Radioactive decay with half-lives: a sample has a half-life of 100 days. If we start with 1 g, how much remains after 400 days (i.e., after four half-lives)?

Introduction / Context:
Half-life problems test understanding of exponential decay in nuclear physics. The half-life t1/2 is the fixed interval over which a radioactive sample's quantity reduces to half its current value. This question asks how much of a 1 g sample remains after several half-lives have elapsed.

Given Data / Assumptions:

• Initial mass, m0 = 1 g.
• Half-life, t1/2 = 100 days.
• Total time elapsed, t = 400 days.
• Decay follows N(t) = N0 * (1/2)^(t / t1/2).

Concept / Approach:
Radioactive decay is a first-order process. Each half-life reduces the remaining amount by a factor of 1/2, regardless of how much remains. The number of half-lives elapsed is n = t / t1/2. The remaining mass is m = m0 * (1/2)^n. No complicated algebra is needed when t is a whole-number multiple of the half-life—simply halve successively.

Step-by-Step Solution:
Compute n: n = 400 / 100 = 4 half-lives.Apply the decay formula: m = 1 * (1/2)^4.Evaluate the power: (1/2)^4 = 1/16.Hence m = 1/16 g.

Verification / Alternative check:
Successive halving: 1 g → 1/2 g (100 d) → 1/4 g (200 d) → 1/8 g (300 d) → 1/16 g (400 d). This confirms the calculation without formulas.

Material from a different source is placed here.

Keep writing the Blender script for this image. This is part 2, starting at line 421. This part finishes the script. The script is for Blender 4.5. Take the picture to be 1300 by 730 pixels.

Why Other Options Are Wrong:
1/2: corresponds to one half-life (100 days), not four.1/4: corresponds to two half-lives (200 days).1/8: corresponds to three half-lives (300 days).

Common Pitfalls:
Confusing total time with number of half-lives; adding halves linearly instead of multiplying by 1/2 each interval; rounding fractional half-lives when the time matches an exact multiple.

Final Answer:
1/16